At the end of the run I had done 6 miles in a smidge over 60 minutes.  But more importantly, aside from being sweat soaked, I felt that high that had been missing for days.  I felt endorphins pumping and a sense of accomplishment like yeah that’s right I can just run 6 miles on any given weeknight, even with sore body parts, simply because I decide to. That is a good feeling and confidence building. I need these little bouts of confidence building because I had taken too long of a hiatus from running.  But it is quite reaffirming to know that I can still run 6 miles just because.

It is hard; don’t get me wrong, running 6 miles and running consistently every step at a decent speed for 60 minutes is a chore.  I am sorry I ever doubted or downplayed the difficult of running any distance. Running is hard. But it is also incredibly rewarding.  There is nothing that gives me the same feeling. EVER.  And that is pretty much why I run in a nutshell. It does so much for me that nothing else in my life has ever been close to able to replicate.  It is a true out of body experience for me and I adore it.  Even the awful moments.

So while being terrified of the reality of running a marathon this year, I am also not as afraid as I could be.  Without thinking about it, without training or trying just for the hell of it I can run 6 miles or close to ¼ of a marathon. There’s my math brain kicking in again.  I’d say that’s a great place to start.  I think I am going to be okay.

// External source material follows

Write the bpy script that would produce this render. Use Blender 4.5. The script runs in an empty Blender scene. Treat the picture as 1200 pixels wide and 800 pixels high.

And of course the best part of all of this is that today when I woke up I felt amazing, marvelous and restored.  Like a balance that I didn’t realize was off was restored to my body.  I feel calm and collected and excited about life. This is the real reason I love running. It balances me.  The world’s best natural anti-depressant.   So I’m smiling ear to ear today because I feel kick ass and unstoppable.  And beyond blessed that I am capable of such things.  That despite everything that I’ve ever put my body thru it is the most resilient and amazing machine.

I have found an inner peace and contentment that I only dreamed about for years.  I am more comfortable in my own skin and proud of whom I’ve become.  Life isn’t about sacrificing things but instead enjoying the moments that matter. With the people that matter.  Do what makes your heart happy. And celebrate every single step you take towards your own happiness.